Written by Don Yaeger, the book is comprehensive overview of the case, quoting dozens of key characters in the real-life drama. It is not a first-person account by the former Duke lacrosse coach, who gets a partial credit under Yaeger’s name on the cover: “with Mike Pressler.”

In another passage, Pressler describes an early-morning meeting with Duke Athletic Director Joe Alleva, who tells the coach the team’s season will be canceled.

“ ‘...Joe, you told the players and the parents you believed their story, you believed in them, you believed that they were telling the truth.’ “Alleva look right at me and made the statement I’ll never forget as long as I live: ‘It’s not about the truth anymore,’ he said.”

9 comments:

Alia said...

Very early on reporting did reveal that Pressler was forced to resign. Within minutes afterwards, the MSM began their skewing - insinuating by nuanced words that Mr. Pressler "chose" to resign. This was done by the body of Hoax Enablers to present the image that Mr. Pressler "believed" his own players were "probably" guilty and that CGM was "probably" telling the truth.

Most Foul!

Anonymous said...

John Burness' quote at the end of the preview is the saddest, most laughable statement lacking of any truth I think anyone could actually come up with after all of these months: that Duke did not succumb to pressure from outside or within.

Anonymous said...

Carolyn says:

Burness says Duke was waiting for the truth to come out. But how do you WAIT for April 2007 when in April 2006 you kick Reade, Dave and Collin off the Duke campus, cancel their lacrosse season and fire their coach?

That's not waiting. That's lynching.

Anonymous said...

---------
Carolyn says:

Burness says Duke was waiting for the truth to come out. But how do you WAIT for April 2007 when in April 2006 you kick Reade, Dave and Collin off the Duke campus, cancel their lacrosse season and fire their coach?

That's not waiting. That's lynching.
--------------

Didn't I read an ad in the Chronicle once that said, "Thank you for not waiting?" LMFAO
cf

Anonymous said...

The fact that the feckless stumblebum and his witless minions are still in place is dispicable and disgusting. Until the bot (assuming they have not been brain washed by Steel) gets rid of these nut cases and their leader, I have washed my hands of the place.

Trinity60

Anonymous said...

Alleva, remember, was speaking for Brodhead, so we now have the president of Duke endorsing such a statement. In other words, Duke University, according to Richard Brodhead, does not care about truth.

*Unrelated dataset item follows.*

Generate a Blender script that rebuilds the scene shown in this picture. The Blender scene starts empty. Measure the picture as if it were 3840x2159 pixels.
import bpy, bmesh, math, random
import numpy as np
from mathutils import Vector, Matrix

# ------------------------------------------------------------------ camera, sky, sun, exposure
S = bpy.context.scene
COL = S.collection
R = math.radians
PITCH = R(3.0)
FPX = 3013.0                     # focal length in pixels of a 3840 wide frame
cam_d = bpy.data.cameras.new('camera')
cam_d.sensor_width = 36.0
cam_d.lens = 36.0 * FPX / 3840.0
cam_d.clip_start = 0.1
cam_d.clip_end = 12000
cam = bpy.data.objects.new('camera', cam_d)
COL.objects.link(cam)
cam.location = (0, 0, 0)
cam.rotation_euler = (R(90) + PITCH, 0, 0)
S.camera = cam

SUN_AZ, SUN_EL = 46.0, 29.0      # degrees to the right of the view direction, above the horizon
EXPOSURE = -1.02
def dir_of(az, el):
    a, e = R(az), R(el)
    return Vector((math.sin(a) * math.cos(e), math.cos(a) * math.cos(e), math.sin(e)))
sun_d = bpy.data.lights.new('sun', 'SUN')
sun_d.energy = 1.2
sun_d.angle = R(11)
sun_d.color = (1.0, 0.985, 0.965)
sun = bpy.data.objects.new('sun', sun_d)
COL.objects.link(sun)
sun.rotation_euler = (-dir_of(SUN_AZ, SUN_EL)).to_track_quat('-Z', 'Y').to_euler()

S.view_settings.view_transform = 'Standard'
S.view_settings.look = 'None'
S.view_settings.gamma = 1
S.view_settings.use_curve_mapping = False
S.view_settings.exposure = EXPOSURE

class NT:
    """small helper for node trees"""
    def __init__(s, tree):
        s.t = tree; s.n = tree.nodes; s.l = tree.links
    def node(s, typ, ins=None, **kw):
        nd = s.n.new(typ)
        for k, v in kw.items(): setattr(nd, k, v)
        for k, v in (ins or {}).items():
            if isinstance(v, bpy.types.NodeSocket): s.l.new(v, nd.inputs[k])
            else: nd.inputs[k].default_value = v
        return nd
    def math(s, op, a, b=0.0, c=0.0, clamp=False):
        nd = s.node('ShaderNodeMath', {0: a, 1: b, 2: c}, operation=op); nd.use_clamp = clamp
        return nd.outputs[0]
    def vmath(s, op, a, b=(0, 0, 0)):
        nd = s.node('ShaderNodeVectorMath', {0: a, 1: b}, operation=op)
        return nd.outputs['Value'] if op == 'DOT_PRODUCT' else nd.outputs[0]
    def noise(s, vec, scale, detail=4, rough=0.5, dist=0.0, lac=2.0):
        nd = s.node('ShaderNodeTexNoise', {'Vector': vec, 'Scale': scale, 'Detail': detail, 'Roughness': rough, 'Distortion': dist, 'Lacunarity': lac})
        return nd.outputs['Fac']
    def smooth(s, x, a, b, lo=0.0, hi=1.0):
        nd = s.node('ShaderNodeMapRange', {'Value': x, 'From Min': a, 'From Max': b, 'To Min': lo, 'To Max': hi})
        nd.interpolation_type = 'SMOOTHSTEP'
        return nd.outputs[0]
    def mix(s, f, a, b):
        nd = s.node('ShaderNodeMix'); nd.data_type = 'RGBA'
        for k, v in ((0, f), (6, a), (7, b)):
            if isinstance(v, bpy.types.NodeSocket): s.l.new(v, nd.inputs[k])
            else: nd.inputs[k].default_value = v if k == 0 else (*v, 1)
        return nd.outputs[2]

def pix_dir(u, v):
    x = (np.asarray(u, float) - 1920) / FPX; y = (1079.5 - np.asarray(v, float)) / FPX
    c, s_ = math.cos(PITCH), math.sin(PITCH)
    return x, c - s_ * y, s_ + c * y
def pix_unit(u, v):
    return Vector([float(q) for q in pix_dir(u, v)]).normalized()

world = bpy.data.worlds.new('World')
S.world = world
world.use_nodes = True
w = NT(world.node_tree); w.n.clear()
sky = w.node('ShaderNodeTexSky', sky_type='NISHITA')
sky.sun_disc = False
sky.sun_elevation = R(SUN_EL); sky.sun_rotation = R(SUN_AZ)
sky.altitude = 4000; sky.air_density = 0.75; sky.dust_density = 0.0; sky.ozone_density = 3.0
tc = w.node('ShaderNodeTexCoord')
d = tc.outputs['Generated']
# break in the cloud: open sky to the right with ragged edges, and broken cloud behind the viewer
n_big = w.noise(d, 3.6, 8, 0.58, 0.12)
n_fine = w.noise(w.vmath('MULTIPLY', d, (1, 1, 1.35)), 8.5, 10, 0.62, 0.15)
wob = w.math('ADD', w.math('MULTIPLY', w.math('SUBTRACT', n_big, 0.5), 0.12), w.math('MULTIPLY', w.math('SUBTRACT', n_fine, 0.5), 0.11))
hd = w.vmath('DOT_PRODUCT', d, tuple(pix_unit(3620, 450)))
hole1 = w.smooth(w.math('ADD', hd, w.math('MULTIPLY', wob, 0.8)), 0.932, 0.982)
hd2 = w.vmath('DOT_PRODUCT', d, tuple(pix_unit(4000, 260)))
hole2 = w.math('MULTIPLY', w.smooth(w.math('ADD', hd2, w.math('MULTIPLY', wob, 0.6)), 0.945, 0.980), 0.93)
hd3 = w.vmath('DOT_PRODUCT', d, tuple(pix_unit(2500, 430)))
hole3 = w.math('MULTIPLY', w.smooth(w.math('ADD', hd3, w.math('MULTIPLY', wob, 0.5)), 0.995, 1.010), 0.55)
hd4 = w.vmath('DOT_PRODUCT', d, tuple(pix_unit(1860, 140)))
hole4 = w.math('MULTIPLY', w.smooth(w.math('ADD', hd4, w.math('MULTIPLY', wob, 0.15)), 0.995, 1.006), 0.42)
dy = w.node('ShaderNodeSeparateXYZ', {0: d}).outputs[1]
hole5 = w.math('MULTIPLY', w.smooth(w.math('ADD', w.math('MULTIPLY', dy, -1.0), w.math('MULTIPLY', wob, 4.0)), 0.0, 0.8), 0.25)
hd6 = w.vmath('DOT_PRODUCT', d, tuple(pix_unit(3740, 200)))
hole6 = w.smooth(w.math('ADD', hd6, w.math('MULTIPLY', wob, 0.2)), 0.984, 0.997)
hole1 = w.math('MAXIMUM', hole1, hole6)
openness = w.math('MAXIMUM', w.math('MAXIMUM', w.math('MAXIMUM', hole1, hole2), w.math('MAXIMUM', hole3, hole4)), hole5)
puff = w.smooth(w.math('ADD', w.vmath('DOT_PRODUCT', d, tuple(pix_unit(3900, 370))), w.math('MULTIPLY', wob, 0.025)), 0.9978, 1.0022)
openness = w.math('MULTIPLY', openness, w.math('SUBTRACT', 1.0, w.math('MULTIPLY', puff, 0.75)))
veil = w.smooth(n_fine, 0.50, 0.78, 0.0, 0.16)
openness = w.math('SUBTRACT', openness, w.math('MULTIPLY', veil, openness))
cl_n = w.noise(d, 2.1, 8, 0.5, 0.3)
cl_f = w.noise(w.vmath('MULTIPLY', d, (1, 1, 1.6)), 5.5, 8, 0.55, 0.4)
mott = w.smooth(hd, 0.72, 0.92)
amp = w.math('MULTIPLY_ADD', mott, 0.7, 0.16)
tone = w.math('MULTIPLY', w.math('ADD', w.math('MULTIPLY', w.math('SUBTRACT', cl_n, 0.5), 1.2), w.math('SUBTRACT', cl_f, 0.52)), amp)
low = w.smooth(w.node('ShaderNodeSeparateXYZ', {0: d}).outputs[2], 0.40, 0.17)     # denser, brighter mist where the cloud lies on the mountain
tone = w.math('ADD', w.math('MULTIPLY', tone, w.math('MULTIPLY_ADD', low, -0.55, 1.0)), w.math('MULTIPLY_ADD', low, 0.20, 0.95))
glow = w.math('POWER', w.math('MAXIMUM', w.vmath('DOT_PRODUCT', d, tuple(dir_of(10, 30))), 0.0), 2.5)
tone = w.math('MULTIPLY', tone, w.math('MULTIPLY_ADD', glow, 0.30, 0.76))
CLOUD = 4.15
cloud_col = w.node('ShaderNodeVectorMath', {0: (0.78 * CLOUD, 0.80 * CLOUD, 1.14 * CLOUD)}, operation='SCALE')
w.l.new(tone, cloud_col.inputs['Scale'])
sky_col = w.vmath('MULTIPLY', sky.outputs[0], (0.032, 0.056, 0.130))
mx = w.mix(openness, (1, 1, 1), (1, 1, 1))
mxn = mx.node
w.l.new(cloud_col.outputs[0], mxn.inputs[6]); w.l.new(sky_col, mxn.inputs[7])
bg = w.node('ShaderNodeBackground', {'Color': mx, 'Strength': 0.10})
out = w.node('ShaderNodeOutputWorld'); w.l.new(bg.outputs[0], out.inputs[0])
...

However, the university went to great lengths to promote a lie.

Anonymous said...

It is not a lynching. please do not devalue that word. A lynching is when you are a poor black man who is accused of a crime and taken from the sherriff by a crowd of white supremacists and then hung without a trial and probably castrated and burned before you are hung up. Then your tormentors give your toes and fingers out as keepsakes and take a picture with the women and children who ar picnicing and watching. That is what a real lynching was like; if you do not believe it go to the civil rights museum, you will see the pictures of lynching, complete with smiling whites posing for the camera. They even made postcards of particularly spectacular lunchings. The duke players were not lynched. They were not in jail, they were not threatened by crowds of unrestrained people and they had the best legal representation that money could buy.

Mandelbrot's Chaos said...

Well, 5:40, they weren't in jail, that's for sure, but not for lack of trying on the part of a rogue prosecutor and a host of enablers. However, they were threatened by crowds of unrestrained people. While I agree that this wasn't a lynching in the classic sense of the word, it was that same mindset that led to their railroading.

Anonymous said...

You are a liar. One person saying a bad comment does not a lynch mobe make. You are exaggerating this whole thing. The crowds in Durham at the courthouse were polite and quiet. I know I was there and it was not anything like an unrestrained crowd. These guys had it easy. They were out of jail in time for morning class and spent some of their time off in Europe. This is as far from a real lynching as you can get.